FIG. 6.—LORD ROSSE'S TELESCOPE.
At first the mirrors of reflecting telescopes were made of an alloy known as speculum metal, which consisted of practically 4 parts of copper to 1 of tin; but during the last half-century this metal has been entirely superseded by mirrors made of glass ground to the proper figure, and then polished and silvered on the face by a chemical process. To the reflecting form of construction belong some of the largest telescopes in the world, such as the Rosse 6-foot (metal mirrors), Fig. 6, the Common 5-foot (silver on glass), the Melbourne 4-foot (metal mirrors, Cassegrain form), and the 5-foot constructed by Mr. Ritchey for the Yerkes Observatory.

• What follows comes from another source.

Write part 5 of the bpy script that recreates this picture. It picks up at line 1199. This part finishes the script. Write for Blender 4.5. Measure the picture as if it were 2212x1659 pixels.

Probably the most celebrated, as it was also the first of these monsters, was the 4-foot telescope of Sir William Herschel, made by himself on the principle which goes by his name. It was used by him to some extent in the discoveries which have made his name famous, and nearly everyone who has ever opened an astronomical book is familiar with the engraving of the huge 40-foot tube, with its cumbrous staging, which Oliver Wendell Holmes has so quaintly celebrated in 'The Poet at the Breakfast Table' (Fig. 7).
FIG. 7.—HERSCHEL'S 4-FOOT REFLECTOR.